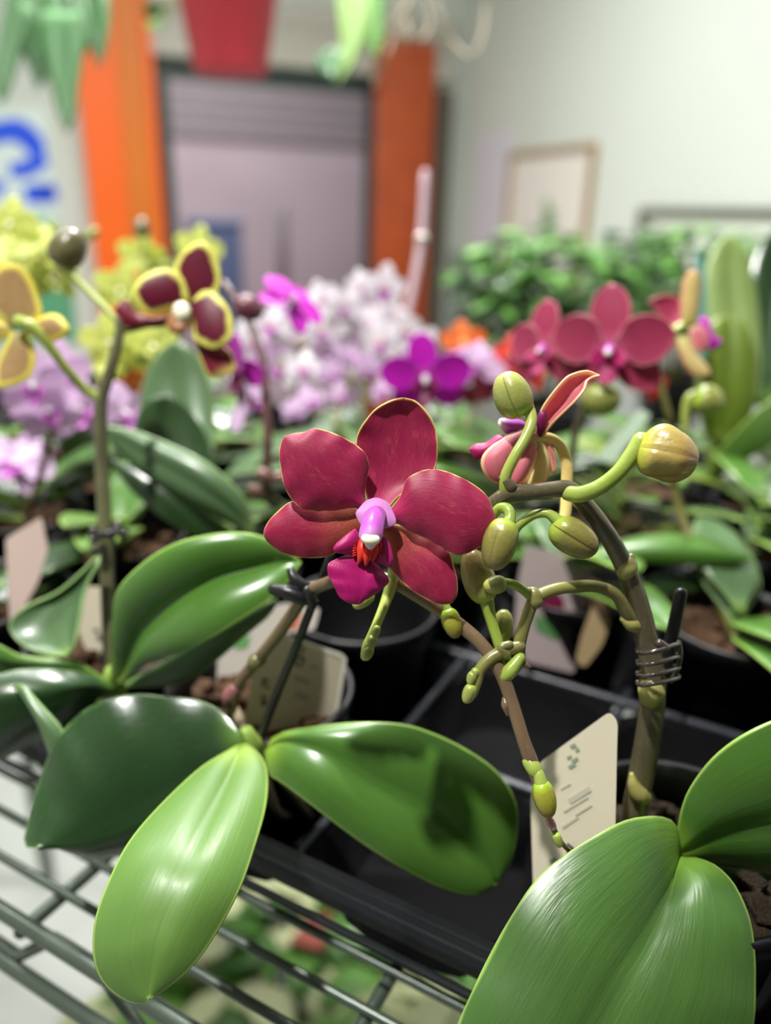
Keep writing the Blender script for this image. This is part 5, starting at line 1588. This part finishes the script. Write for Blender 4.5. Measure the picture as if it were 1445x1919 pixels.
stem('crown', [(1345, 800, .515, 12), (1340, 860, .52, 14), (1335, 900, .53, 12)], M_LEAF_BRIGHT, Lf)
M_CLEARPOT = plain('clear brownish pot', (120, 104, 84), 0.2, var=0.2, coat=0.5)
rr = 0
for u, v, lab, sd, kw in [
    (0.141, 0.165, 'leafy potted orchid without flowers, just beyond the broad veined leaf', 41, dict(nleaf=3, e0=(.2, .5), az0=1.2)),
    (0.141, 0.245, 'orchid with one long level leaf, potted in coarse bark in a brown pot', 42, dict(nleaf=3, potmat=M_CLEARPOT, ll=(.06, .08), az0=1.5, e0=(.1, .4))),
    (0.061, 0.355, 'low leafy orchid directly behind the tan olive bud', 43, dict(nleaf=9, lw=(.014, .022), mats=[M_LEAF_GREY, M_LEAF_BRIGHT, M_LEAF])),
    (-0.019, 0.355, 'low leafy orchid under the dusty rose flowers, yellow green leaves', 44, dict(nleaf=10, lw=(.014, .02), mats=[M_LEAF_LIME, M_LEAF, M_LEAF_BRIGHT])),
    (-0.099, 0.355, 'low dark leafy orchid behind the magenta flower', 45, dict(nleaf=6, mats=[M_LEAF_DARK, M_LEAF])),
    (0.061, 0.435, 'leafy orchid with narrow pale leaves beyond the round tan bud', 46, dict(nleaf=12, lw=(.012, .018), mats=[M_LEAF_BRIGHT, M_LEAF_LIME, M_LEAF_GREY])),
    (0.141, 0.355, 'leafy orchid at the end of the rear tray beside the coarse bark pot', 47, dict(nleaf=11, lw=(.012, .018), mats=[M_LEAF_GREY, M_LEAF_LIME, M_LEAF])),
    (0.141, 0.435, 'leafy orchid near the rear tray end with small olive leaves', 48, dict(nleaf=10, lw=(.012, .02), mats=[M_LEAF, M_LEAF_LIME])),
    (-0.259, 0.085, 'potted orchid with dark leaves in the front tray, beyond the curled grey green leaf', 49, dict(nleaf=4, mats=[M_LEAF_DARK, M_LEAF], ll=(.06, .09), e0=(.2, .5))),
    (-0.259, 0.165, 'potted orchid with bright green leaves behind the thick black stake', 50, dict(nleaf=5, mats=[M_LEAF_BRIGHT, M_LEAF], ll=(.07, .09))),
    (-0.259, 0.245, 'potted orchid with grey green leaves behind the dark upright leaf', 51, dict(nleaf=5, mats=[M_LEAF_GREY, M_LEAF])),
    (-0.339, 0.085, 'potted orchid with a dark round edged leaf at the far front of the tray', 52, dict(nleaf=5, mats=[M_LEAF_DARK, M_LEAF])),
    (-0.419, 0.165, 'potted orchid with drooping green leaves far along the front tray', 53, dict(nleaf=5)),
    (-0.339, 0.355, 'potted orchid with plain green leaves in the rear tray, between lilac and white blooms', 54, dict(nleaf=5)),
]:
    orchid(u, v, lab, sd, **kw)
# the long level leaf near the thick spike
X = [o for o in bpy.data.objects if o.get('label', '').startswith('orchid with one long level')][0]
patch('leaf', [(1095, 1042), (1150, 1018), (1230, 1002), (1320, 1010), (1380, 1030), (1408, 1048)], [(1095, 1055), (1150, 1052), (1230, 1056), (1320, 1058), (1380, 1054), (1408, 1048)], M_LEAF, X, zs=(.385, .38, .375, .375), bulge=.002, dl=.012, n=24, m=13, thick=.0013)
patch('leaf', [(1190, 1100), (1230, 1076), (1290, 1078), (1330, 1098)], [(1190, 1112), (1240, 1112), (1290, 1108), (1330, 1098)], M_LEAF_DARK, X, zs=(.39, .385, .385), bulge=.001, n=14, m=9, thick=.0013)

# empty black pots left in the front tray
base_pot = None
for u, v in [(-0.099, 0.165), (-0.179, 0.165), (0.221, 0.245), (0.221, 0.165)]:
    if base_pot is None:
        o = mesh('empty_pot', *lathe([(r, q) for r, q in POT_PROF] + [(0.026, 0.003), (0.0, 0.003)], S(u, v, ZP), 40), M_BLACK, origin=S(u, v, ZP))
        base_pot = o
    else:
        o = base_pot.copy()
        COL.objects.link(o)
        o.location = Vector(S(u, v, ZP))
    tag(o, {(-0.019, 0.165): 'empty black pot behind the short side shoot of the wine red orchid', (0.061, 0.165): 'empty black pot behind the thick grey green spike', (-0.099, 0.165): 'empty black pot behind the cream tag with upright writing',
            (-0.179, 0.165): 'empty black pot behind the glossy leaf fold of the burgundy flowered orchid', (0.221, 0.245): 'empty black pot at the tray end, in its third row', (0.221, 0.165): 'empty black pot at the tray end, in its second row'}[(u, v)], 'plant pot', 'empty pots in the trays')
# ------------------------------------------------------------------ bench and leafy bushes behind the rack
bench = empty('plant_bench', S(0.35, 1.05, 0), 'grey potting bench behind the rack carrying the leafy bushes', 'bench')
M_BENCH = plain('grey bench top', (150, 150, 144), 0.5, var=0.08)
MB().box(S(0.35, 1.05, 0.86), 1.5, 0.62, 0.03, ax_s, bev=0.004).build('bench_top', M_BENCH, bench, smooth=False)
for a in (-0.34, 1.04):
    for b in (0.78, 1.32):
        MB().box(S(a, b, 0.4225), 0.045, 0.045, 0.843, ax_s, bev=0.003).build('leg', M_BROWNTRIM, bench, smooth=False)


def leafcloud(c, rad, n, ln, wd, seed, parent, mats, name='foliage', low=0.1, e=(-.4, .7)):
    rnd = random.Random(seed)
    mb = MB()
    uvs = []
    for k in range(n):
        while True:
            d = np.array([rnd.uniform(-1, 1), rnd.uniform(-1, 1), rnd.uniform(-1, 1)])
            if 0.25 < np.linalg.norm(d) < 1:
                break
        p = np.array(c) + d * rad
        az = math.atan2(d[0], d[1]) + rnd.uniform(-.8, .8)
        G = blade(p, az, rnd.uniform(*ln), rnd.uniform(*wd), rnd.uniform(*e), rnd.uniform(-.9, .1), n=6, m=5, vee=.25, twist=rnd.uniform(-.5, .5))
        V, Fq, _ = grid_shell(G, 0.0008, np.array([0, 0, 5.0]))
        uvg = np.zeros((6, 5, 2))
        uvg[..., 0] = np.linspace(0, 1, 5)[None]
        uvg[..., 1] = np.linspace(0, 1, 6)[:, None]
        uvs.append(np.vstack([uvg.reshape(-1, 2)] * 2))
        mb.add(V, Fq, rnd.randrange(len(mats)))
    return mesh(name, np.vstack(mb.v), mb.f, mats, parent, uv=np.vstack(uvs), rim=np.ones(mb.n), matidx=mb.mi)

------

OBJECTIVE: Please transcribe the material above exactly as written. Leave the pictures out.

FULL OUTPUT:
Keep writing the Blender script for this image. This is part 5, starting at line 1588. This part finishes the script. Write for Blender 4.5. Measure the picture as if it were 1445x1919 pixels.
stem('crown', [(1345, 800, .515, 12), (1340, 860, .52, 14), (1335, 900, .53, 12)], M_LEAF_BRIGHT, Lf)
M_CLEARPOT = plain('clear brownish pot', (120, 104, 84), 0.2, var=0.2, coat=0.5)
rr = 0
for u, v, lab, sd, kw in [
    (0.141, 0.165, 'leafy potted orchid without flowers, just beyond the broad veined leaf', 41, dict(nleaf=3, e0=(.2, .5), az0=1.2)),
    (0.141, 0.245, 'orchid with one long level leaf, potted in coarse bark in a brown pot', 42, dict(nleaf=3, potmat=M_CLEARPOT, ll=(.06, .08), az0=1.5, e0=(.1, .4))),
    (0.061, 0.355, 'low leafy orchid directly behind the tan olive bud', 43, dict(nleaf=9, lw=(.014, .022), mats=[M_LEAF_GREY, M_LEAF_BRIGHT, M_LEAF])),
    (-0.019, 0.355, 'low leafy orchid under the dusty rose flowers, yellow green leaves', 44, dict(nleaf=10, lw=(.014, .02), mats=[M_LEAF_LIME, M_LEAF, M_LEAF_BRIGHT])),
    (-0.099, 0.355, 'low dark leafy orchid behind the magenta flower', 45, dict(nleaf=6, mats=[M_LEAF_DARK, M_LEAF])),
    (0.061, 0.435, 'leafy orchid with narrow pale leaves beyond the round tan bud', 46, dict(nleaf=12, lw=(.012, .018), mats=[M_LEAF_BRIGHT, M_LEAF_LIME, M_LEAF_GREY])),
    (0.141, 0.355, 'leafy orchid at the end of the rear tray beside the coarse bark pot', 47, dict(nleaf=11, lw=(.012, .018), mats=[M_LEAF_GREY, M_LEAF_LIME, M_LEAF])),
    (0.141, 0.435, 'leafy orchid near the rear tray end with small olive leaves', 48, dict(nleaf=10, lw=(.012, .02), mats=[M_LEAF, M_LEAF_LIME])),
    (-0.259, 0.085, 'potted orchid with dark leaves in the front tray, beyond the curled grey green leaf', 49, dict(nleaf=4, mats=[M_LEAF_DARK, M_LEAF], ll=(.06, .09), e0=(.2, .5))),
    (-0.259, 0.165, 'potted orchid with bright green leaves behind the thick black stake', 50, dict(nleaf=5, mats=[M_LEAF_BRIGHT, M_LEAF], ll=(.07, .09))),
    (-0.259, 0.245, 'potted orchid with grey green leaves behind the dark upright leaf', 51, dict(nleaf=5, mats=[M_LEAF_GREY, M_LEAF])),
    (-0.339, 0.085, 'potted orchid with a dark round edged leaf at the far front of the tray', 52, dict(nleaf=5, mats=[M_LEAF_DARK, M_LEAF])),
    (-0.419, 0.165, 'potted orchid with drooping green leaves far along the front tray', 53, dict(nleaf=5)),
    (-0.339, 0.355, 'potted orchid with plain green leaves in the rear tray, between lilac and white blooms', 54, dict(nleaf=5)),
]:
    orchid(u, v, lab, sd, **kw)
# the long level leaf near the thick spike
X = [o for o in bpy.data.objects if o.get('label', '').startswith('orchid with one long level')][0]
patch('leaf', [(1095, 1042), (1150, 1018), (1230, 1002), (1320, 1010), (1380, 1030), (1408, 1048)], [(1095, 1055), (1150, 1052), (1230, 1056), (1320, 1058), (1380, 1054), (1408, 1048)], M_LEAF, X, zs=(.385, .38, .375, .375), bulge=.002, dl=.012, n=24, m=13, thick=.0013)
patch('leaf', [(1190, 1100), (1230, 1076), (1290, 1078), (1330, 1098)], [(1190, 1112), (1240, 1112), (1290, 1108), (1330, 1098)], M_LEAF_DARK, X, zs=(.39, .385, .385), bulge=.001, n=14, m=9, thick=.0013)

# empty black pots left in the front tray
base_pot = None
for u, v in [(-0.099, 0.165), (-0.179, 0.165), (0.221, 0.245), (0.221, 0.165)]:
    if base_pot is None:
        o = mesh('empty_pot', *lathe([(r, q) for r, q in POT_PROF] + [(0.026, 0.003), (0.0, 0.003)], S(u, v, ZP), 40), M_BLACK, origin=S(u, v, ZP))
        base_pot = o
    else:
        o = base_pot.copy()
        COL.objects.link(o)
        o.location = Vector(S(u, v, ZP))
    tag(o, {(-0.019, 0.165): 'empty black pot behind the short side shoot of the wine red orchid', (0.061, 0.165): 'empty black pot behind the thick grey green spike', (-0.099, 0.165): 'empty black pot behind the cream tag with upright writing',
            (-0.179, 0.165): 'empty black pot behind the glossy leaf fold of the burgundy flowered orchid', (0.221, 0.245): 'empty black pot at the tray end, in its third row', (0.221, 0.165): 'empty black pot at the tray end, in its second row'}[(u, v)], 'plant pot', 'empty pots in the trays')
# ------------------------------------------------------------------ bench and leafy bushes behind the rack
bench = empty('plant_bench', S(0.35, 1.05, 0), 'grey potting bench behind the rack carrying the leafy bushes', 'bench')
M_BENCH = plain('grey bench top', (150, 150, 144), 0.5, var=0.08)
MB().box(S(0.35, 1.05, 0.86), 1.5, 0.62, 0.03, ax_s, bev=0.004).build('bench_top', M_BENCH, bench, smooth=False)
for a in (-0.34, 1.04):
    for b in (0.78, 1.32):
        MB().box(S(a, b, 0.4225), 0.045, 0.045, 0.843, ax_s, bev=0.003).build('leg', M_BROWNTRIM, bench, smooth=False)


def leafcloud(c, rad, n, ln, wd, seed, parent, mats, name='foliage', low=0.1, e=(-.4, .7)):
    rnd = random.Random(seed)
    mb = MB()
    uvs = []
    for k in range(n):
        while True:
            d = np.array([rnd.uniform(-1, 1), rnd.uniform(-1, 1), rnd.uniform(-1, 1)])
            if 0.25 < np.linalg.norm(d) < 1:
                break
        p = np.array(c) + d * rad
        az = math.atan2(d[0], d[1]) + rnd.uniform(-.8, .8)
        G = blade(p, az, rnd.uniform(*ln), rnd.uniform(*wd), rnd.uniform(*e), rnd.uniform(-.9, .1), n=6, m=5, vee=.25, twist=rnd.uniform(-.5, .5))
        V, Fq, _ = grid_shell(G, 0.0008, np.array([0, 0, 5.0]))
        uvg = np.zeros((6, 5, 2))
        uvg[..., 0] = np.linspace(0, 1, 5)[None]
        uvg[..., 1] = np.linspace(0, 1, 6)[:, None]
        uvs.append(np.vstack([uvg.reshape(-1, 2)] * 2))
        mb.add(V, Fq, rnd.randrange(len(mats)))
    return mesh(name, np.vstack(mb.v), mb.f, mats, parent, uv=np.vstack(uvs), rim=np.ones(mb.n), matidx=mb.mi)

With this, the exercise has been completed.